Combustion gets stronger when enemy exits are limited. The heroic looks simple, but it becomes much scarier when enemies are already slowed, boxed in by terrain, or forced to choose between eating the stun or retreating through terrible space. That is why Blaze feels so dominant on certain objectives: the map itself finishes the setup for him.

Limitations

Blaze is excellent in controlled fights, but he can feel less impressive when the enemy draft is highly mobile, very split, or impossible to pin into his preferred areas. He also loses value if the player keeps forcing low-value Jet Propulsions and never lets his oil do the real work. Blaze is powerful, but he rewards discipline more than flash.

FAQ

Is Blaze good in solo queue? Yes, especially because objective zones and anti-dive value are always useful even without perfect comms.
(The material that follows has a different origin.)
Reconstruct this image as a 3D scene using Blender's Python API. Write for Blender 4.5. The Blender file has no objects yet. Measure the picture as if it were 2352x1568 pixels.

When should I take Combustion over Bunker Drop? Take Combustion when you want stronger area control and engage pressure. Take Bunker when your team needs protection and reset value.

Why do my engages feel awkward on Blaze? Usually because Jet Propulsion was used before the enemy really committed.

Should I ignite every Oil Spill immediately? No. The slow and threat alone can be more useful than instant damage.

What improves Blaze the fastest? Learning to think of Oil Spill as the center of the kit instead of a side tool.

Related Guides

If you enjoy tanks that control space, also check our Mei guide, Johanna guide, and Arthas guide.

Final Thoughts

Blaze rewards players who understand that controlling space is often stronger than forcing damage. If you master these fundamentals, Blaze becomes one of the most oppressive objective tanks in HOTS.